Believers love Jesus with a deeper affection than they dare to give to any other being. They would sooner lose father and mother than part with Christ. They hold all earthly comforts with a loose hand, but they carry him fast locked in their hearts. They voluntarily deny themselves for his sake, but they are not to be driven to deny him.
Listen: any love that the fire of persecution can dry up is scant love indeed! The true believer's love is a deeper stream than this. Men have labored to divide the faithful from their Master, but their attempts have been fruitless in every age. Neither crowns of honor nor frowns of anger have untied this more-than-Gordian knot. This is no everyday attachment that the world's power may at length dissolve. Neither man nor devil has found a key that opens this lock. Never has the craft of Satan been more at fault than when he has exercised it in seeking to tear apart this union of two divinely welded hearts.

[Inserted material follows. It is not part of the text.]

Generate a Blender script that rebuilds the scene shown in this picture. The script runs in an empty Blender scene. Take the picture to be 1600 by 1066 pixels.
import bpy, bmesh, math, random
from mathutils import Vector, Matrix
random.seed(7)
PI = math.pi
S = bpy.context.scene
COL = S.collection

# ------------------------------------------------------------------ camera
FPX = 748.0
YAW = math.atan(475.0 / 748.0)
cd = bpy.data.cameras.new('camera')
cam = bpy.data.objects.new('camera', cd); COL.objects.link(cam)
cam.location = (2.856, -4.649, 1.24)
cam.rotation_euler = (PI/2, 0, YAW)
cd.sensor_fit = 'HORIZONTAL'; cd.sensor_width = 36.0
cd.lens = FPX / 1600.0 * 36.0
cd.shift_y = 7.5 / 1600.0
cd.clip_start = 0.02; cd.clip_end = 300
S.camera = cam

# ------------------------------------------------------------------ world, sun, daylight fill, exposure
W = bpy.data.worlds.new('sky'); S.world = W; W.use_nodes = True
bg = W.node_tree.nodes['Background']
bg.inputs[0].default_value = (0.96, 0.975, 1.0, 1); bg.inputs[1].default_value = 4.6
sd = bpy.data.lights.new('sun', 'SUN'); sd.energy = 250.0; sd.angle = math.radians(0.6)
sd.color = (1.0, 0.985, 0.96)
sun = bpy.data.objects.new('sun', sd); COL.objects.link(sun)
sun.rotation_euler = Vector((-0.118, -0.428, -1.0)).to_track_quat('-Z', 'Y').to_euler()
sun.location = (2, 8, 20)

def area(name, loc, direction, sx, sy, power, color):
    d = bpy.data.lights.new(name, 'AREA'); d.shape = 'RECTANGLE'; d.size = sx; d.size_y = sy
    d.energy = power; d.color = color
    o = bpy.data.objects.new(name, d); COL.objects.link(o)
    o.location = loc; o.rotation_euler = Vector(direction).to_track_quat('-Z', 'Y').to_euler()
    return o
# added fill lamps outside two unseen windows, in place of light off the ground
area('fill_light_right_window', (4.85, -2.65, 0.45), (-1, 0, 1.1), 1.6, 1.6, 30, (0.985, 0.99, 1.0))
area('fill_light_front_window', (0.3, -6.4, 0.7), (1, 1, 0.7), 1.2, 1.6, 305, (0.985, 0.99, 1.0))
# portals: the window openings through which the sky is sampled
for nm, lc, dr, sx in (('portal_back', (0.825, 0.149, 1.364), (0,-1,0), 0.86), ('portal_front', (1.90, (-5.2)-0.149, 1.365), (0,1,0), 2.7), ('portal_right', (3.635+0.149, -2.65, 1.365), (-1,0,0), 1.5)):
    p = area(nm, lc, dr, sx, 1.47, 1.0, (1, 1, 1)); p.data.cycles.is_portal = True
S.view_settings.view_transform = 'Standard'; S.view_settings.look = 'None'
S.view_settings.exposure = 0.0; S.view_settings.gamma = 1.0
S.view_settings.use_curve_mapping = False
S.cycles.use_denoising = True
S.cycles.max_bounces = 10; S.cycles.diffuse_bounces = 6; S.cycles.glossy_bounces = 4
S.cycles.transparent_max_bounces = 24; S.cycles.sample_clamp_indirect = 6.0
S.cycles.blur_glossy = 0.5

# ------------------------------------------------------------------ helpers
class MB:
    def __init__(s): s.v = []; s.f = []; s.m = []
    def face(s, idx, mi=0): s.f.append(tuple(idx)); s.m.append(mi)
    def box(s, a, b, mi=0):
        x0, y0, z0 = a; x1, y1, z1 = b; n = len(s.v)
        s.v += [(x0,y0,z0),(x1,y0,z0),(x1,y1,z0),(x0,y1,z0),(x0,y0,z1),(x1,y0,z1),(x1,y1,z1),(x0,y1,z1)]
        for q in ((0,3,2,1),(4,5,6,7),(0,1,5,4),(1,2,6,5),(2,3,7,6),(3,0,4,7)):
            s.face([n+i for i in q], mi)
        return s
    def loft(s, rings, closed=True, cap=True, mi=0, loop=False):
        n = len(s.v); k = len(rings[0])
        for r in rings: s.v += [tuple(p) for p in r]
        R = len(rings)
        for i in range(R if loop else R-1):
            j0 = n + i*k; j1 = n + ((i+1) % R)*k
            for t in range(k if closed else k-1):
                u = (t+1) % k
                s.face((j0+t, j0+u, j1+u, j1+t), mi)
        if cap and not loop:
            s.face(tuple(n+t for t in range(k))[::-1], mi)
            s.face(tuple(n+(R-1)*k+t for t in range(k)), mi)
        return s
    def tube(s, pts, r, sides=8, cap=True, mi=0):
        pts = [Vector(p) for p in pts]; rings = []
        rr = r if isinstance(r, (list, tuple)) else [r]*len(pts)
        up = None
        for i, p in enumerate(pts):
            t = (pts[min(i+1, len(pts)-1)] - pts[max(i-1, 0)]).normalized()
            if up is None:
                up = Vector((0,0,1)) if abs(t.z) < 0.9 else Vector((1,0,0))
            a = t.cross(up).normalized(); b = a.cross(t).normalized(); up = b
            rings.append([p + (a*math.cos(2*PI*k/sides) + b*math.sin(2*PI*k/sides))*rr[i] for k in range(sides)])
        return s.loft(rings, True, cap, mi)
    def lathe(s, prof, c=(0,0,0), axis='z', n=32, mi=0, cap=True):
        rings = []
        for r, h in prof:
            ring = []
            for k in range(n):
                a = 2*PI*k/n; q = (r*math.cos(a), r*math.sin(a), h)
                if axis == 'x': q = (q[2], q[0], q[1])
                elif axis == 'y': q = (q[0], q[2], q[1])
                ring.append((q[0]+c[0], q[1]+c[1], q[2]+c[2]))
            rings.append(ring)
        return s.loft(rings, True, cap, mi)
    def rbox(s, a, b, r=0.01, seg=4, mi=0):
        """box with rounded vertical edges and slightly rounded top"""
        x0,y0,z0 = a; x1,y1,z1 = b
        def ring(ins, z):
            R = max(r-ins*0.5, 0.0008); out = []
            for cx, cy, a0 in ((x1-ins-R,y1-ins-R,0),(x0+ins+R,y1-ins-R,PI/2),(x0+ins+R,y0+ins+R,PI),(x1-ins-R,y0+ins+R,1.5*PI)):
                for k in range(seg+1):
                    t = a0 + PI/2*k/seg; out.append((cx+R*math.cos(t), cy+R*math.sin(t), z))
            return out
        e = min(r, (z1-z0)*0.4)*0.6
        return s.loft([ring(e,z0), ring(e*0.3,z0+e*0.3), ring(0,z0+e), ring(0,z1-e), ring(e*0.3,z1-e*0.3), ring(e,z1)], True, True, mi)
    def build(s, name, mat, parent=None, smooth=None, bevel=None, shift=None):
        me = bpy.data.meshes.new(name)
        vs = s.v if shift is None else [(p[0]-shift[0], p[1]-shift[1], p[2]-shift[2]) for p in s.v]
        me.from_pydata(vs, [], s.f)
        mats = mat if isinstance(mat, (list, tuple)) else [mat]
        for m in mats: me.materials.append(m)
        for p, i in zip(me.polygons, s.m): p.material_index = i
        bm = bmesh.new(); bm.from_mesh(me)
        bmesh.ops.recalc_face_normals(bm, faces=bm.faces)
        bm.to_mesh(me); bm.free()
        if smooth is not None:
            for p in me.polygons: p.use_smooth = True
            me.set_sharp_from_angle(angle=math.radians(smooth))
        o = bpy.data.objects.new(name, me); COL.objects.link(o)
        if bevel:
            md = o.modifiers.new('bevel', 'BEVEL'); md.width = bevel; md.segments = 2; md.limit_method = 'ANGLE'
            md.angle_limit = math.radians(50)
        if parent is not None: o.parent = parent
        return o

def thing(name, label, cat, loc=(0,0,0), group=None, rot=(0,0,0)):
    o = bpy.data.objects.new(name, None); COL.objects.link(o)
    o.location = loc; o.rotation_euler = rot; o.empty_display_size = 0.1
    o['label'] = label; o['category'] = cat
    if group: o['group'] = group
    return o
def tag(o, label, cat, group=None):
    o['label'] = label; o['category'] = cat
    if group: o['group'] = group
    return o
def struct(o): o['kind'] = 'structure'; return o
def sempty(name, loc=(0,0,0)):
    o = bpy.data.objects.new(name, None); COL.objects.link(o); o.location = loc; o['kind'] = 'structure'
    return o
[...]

It is written, and nothing can blot out the sentence: "The upright love you."
But mark this well—the intensity of our love is not to be judged by what it appears, but by what we long for! It is our daily lament that we cannot love enough. Would that our hearts were capable of holding more, and reaching further! Like Samuel Rutherford, we sigh and cry, "Oh, for as much love as would go round about the earth, and over heaven—yes, the heaven of heavens, and ten thousand worlds—that I might let all out upon fair, fair, only fair Christ!"
Alas! Our longest reach is but a span of love, and our affection is but a drop compared with his deserts.
Yet measure our love by our intentions, and it is high indeed. This, we trust, is how our Lord judges it.
Oh, that we could give all the love in all hearts in one great mass, a gathering together of all loves to him who is altogether lovely!
Closing Prayer
Today, don't measure your love for Christ by how much you feel, but by how much you long to love him more. He sees your heart's intention, and that matters more than you know.